Thursday, January 16, 2014

Why #megsmiles? Because we're runners

Meg Menzies was one of us. A tweet informed me of her death a day after it happened. A few searches later, I gleaned the quick facts and as I read, my heart sank. Marathoner. Morning run. Drunk driver.

She could have been any of us. A 4:07 first-time marathoner a decade ago. A 3:05 marathoner in 2011. A Boston marathoner in 2012.

She was taken away from us doing what she loved. And it's a damn shame.

***

Sometimes what separates me and the driver staring back at me is my right hand, pointing. It's a trick I learned a long time ago, a test of trust between runner and driver. Often, going with the green or white walking-man signal, I'll slow my pace slightly, raise my arm, and point.

A connection between a 138-pound runner with a flimsy few layers of gear and the driver, encased in steel, glass and rubber, tonnes of it. I somehow believe that if I point, I'm making a connection, drawing our eyes together, as if to say, "Hi, I see you -- you see me, lets get on with this, I'm running, you're waiting."

There are moments of fear, when I realize that the said driver doesn't have his or her hands hugging the wheel. I know that look, accompanied by the glance down at their smartphones. That finger pointed could easy turn into a lecturing tsk-tsk wave.

The winter takes me out of the waterfront trail and on to the city streets. The short days put me in darkness, hoping that the glow of my Garmin, the blinking red LEDs on my shoulder and my silver-coloured gear is just enough to catch the attention.

***

Meg was one of us, so even though she was from Virginia and we're up here in Canada, there are no borders, no citizenship needed to be embraced or adopted into this running family. The fears we have for safety, the close calls we've all endured and the scorn we often face in the forms of a honked horn, yells or a steering wheel pushed in our direction puts this tragedy into focus. It could have been any of us.

Wednesday, January 01, 2014

A revolution on resolutions

Runners love to talk about goals -- almost to our detriment. We love setting new personal bests, beating our times for distance, for pace, for speed. We set goal races, have running bucket goal lists that we look to fulfill with ever building collection of bibs and medals. Sometimes, we race for those medals.

I'm just as guilty. If I'm meeting a runner for the first time, during a run, we'll eventually talk about goal races, goal times and lifelong running goals.

But many of us are here for the long haul and we realize that goals are not the point of the journey associated with being a long distance, long-time runner.

I've never made New Year's resolutions, never believed in them, never thought they added much more than a half hearted dead-of-winter attempts at improvement that inevitably -- and I mean inevitably -- fall short. The few times I started one, I failed miserably, like the time when I bought a stationary bike that sat in my condo for a full year before I decided to give it a spin. Besides, I hate gyms to begin with and a packed January evening gym session feels like torture, even more than a -19C windchilled city street.

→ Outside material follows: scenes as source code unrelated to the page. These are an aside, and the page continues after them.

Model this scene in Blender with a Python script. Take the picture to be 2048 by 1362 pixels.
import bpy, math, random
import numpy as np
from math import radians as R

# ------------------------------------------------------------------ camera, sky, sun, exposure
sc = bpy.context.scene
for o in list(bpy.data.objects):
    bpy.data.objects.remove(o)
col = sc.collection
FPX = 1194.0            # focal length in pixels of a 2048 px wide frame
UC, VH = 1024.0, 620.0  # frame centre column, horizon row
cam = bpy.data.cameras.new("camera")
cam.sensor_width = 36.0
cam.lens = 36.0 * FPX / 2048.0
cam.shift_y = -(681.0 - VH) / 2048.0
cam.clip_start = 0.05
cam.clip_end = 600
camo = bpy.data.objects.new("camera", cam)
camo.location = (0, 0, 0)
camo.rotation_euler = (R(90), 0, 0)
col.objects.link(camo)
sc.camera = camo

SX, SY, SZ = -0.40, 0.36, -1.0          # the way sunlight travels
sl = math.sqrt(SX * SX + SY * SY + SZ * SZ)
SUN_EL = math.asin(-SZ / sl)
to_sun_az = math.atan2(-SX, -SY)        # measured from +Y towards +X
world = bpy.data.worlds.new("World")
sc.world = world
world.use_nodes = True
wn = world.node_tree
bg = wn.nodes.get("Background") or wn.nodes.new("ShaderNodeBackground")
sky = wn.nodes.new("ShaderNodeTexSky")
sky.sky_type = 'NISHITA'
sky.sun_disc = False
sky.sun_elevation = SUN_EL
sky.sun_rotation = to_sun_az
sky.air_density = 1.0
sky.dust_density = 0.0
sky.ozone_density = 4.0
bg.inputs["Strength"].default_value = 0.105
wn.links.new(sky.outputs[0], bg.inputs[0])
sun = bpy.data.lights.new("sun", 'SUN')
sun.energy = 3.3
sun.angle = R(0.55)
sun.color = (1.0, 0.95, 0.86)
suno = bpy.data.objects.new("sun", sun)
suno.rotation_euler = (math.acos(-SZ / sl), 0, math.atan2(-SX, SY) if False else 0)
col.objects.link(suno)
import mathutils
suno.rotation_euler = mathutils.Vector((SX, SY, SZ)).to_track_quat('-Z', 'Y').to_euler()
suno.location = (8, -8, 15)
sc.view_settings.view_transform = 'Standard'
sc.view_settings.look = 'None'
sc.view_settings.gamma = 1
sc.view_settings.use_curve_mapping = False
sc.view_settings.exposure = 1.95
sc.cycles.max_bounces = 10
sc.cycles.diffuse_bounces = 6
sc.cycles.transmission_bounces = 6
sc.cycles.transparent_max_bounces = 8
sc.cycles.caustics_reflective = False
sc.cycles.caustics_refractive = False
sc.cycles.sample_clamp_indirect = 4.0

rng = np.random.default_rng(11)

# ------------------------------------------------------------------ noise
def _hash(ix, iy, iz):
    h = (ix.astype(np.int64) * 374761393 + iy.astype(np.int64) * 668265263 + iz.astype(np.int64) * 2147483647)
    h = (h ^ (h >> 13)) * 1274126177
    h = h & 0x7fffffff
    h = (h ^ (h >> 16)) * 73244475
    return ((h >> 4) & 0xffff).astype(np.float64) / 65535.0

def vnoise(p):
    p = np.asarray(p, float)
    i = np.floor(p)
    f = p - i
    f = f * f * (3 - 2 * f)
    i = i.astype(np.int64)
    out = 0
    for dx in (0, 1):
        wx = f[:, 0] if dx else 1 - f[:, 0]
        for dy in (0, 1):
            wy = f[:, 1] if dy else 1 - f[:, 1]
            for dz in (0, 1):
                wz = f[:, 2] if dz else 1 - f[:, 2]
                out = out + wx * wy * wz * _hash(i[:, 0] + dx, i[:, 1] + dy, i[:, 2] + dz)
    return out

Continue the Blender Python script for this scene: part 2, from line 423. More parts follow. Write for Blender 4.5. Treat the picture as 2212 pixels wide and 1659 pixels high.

I read a piece recently that distinguishes between goals and systems as a means to an end. The writer says stick to the systems -- those tedious, every day commitments -- and what we call goals are not only achievable but also a signpost on the road to a better you.

As writer James Clear writes, using an example from our sport but also writing about writing, winning or self development, "If you’re a runner, your goal is to run a marathon. Your system is your training schedule for the month." (Read it, a great piece.)

He writes:

Choosing a goal puts a huge burden on your shoulders. Can you imagine if I had made it my goal to write two books this year? Just writing that sentence stresses me out.
But we do this to ourselves all the time. We place unnecessary stress on ourselves to lose weight or to succeed in business or to write a best-selling novel. Instead, you can keep things simple and reduce stress by focusing on the daily process and sticking to your schedule, rather than worrying about the big, life-changing goals. 
When you focus on the practice instead of the performance, you can enjoy the present moment and improve at the same time.

I've been wearing a Boston 2013 wristband pretty every day since a buddy gave it to me in the final days of spring. I wear it because it represents the solidarity I show for our sport, but also that it represents the next signpost, one day getting back to Boston. It represents for me a goal, but I'm not going to get anywhere by looking down at my wrist while I'm typing away at my computer. My wrist ain't getting me anywhere.